## Set problem:
From the first line of the data below, repeat each line exactly until you reach the line with "COL = C.collection"; include that line too.

[start of Input for this task]

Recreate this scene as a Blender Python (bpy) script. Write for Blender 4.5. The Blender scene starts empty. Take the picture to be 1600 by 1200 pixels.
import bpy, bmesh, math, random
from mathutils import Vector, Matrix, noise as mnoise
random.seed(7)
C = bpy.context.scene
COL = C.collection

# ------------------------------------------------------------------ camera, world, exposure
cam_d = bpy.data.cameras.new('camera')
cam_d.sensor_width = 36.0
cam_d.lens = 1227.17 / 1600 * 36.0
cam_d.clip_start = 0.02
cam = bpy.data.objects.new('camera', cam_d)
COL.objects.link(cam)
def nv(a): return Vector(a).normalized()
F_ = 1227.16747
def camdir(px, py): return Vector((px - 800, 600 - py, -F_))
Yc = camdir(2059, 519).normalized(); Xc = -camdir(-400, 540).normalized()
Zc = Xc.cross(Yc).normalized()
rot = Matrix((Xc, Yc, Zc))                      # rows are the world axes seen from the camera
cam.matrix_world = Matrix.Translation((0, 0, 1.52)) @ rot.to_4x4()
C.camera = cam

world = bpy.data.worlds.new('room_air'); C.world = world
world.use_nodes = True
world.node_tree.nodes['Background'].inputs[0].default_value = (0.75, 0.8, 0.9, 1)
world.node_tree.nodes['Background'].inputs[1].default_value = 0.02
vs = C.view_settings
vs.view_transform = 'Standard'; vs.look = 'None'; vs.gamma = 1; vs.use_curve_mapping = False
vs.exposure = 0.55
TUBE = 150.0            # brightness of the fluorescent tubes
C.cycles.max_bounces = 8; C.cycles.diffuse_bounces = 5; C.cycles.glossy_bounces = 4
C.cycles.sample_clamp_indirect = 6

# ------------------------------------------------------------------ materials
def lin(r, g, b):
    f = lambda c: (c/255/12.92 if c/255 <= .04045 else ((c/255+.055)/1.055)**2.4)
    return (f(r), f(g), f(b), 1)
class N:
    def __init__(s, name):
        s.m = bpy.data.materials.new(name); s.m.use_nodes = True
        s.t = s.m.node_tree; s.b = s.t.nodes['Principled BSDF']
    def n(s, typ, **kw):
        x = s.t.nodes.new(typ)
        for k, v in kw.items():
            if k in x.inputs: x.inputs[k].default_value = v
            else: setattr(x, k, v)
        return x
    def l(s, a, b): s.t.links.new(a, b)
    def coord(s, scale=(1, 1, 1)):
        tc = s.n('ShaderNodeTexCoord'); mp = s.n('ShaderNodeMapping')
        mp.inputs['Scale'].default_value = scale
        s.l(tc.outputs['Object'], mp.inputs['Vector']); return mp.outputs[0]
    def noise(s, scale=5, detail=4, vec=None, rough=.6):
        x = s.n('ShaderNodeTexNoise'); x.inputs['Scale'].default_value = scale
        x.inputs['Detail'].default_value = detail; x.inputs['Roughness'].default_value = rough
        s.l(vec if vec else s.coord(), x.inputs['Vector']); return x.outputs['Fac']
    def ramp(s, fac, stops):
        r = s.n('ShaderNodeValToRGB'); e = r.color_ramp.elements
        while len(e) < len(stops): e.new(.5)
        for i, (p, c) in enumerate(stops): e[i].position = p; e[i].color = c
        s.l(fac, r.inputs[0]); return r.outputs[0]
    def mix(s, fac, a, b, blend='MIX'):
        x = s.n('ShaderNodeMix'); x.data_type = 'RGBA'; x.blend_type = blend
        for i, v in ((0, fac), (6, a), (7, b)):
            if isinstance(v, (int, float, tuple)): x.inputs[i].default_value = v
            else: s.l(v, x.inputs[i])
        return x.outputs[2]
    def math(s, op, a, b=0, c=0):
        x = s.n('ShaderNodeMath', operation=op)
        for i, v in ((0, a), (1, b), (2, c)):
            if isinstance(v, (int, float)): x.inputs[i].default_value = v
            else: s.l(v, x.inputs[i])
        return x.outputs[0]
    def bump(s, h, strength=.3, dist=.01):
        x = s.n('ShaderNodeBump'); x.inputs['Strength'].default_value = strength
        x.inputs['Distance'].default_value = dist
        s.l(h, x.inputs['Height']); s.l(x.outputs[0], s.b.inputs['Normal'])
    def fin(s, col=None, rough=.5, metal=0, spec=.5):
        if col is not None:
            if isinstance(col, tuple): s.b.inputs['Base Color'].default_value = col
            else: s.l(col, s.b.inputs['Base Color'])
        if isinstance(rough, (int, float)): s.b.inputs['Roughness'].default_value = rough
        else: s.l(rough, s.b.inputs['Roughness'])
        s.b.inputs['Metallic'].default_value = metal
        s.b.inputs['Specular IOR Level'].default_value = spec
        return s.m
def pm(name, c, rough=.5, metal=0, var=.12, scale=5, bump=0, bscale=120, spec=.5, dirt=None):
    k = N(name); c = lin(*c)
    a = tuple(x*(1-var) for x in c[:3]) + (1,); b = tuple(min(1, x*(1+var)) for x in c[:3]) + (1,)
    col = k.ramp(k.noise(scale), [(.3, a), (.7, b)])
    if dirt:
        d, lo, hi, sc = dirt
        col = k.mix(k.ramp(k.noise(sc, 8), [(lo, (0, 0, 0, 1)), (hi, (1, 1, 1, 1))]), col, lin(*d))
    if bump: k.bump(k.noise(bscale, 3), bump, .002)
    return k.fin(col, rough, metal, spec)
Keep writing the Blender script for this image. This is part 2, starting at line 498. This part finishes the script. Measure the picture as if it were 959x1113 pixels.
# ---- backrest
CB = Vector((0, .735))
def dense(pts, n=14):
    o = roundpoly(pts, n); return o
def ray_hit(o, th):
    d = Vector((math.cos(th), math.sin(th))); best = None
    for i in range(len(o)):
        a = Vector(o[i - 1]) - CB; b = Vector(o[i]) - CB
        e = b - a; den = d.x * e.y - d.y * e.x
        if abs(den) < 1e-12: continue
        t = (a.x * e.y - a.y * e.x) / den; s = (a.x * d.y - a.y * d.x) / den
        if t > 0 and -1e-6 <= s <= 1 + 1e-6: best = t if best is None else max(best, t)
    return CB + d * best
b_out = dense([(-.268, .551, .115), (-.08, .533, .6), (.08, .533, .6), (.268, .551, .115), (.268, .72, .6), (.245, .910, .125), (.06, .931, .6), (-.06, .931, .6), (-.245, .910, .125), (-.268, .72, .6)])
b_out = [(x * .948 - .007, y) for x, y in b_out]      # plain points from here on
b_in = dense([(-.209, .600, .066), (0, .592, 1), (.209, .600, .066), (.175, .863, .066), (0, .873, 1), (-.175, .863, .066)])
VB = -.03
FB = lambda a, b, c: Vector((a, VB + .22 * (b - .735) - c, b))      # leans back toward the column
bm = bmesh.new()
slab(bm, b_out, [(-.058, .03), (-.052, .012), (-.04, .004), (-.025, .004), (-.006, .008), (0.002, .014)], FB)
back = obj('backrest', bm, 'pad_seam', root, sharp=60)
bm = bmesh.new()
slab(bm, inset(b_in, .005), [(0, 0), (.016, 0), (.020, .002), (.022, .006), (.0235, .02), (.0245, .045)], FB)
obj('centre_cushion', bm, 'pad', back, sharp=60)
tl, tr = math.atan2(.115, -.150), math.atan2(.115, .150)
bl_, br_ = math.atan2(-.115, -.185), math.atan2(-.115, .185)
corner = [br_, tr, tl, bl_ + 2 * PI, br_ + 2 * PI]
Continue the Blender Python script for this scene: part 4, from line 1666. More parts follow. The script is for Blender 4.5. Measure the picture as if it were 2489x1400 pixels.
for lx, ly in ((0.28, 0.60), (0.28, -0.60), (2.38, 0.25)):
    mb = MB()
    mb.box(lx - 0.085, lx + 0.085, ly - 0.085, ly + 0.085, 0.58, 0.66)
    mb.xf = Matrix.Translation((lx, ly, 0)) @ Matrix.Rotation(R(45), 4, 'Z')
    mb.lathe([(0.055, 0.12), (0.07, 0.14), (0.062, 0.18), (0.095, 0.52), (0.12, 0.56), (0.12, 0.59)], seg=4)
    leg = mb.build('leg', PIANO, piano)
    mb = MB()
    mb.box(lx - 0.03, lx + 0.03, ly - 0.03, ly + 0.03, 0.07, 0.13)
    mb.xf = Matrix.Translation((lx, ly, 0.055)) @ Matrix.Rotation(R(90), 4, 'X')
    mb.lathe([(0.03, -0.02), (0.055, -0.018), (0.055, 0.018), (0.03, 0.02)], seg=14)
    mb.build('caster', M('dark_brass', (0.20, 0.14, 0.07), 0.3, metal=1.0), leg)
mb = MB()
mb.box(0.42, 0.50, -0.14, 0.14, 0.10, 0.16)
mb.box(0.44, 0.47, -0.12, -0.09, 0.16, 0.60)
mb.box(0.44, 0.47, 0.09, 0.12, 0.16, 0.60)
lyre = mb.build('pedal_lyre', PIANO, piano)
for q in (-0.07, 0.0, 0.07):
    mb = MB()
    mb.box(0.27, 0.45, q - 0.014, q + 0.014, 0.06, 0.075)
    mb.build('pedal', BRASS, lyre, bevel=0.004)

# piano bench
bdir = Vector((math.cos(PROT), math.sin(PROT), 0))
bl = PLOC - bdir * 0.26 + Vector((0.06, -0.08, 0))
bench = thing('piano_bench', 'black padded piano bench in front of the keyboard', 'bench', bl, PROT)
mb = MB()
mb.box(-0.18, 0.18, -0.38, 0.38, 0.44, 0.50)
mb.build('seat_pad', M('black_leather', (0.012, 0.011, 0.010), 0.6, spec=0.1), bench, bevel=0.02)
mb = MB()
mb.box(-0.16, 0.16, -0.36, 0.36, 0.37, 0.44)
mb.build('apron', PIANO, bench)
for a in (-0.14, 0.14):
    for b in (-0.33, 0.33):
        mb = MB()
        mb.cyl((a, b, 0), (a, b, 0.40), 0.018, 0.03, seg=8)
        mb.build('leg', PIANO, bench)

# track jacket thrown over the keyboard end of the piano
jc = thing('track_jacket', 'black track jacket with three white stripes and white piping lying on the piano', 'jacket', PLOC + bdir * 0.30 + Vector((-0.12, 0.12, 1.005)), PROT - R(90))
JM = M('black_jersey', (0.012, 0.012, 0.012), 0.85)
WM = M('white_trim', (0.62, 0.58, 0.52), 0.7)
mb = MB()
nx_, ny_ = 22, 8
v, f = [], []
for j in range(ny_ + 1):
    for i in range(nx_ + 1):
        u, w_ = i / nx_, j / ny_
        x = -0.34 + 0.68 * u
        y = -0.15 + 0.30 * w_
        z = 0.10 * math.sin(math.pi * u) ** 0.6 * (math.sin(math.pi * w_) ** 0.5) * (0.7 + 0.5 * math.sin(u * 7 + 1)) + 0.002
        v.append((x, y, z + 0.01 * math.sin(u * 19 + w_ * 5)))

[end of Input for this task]

## Finished task:
Recreate this scene as a Blender Python (bpy) script. Write for Blender 4.5. The Blender scene starts empty. Take the picture to be 1600 by 1200 pixels.
import bpy, bmesh, math, random
from mathutils import Vector, Matrix, noise as mnoise
random.seed(7)
C = bpy.context.scene
COL = C.collection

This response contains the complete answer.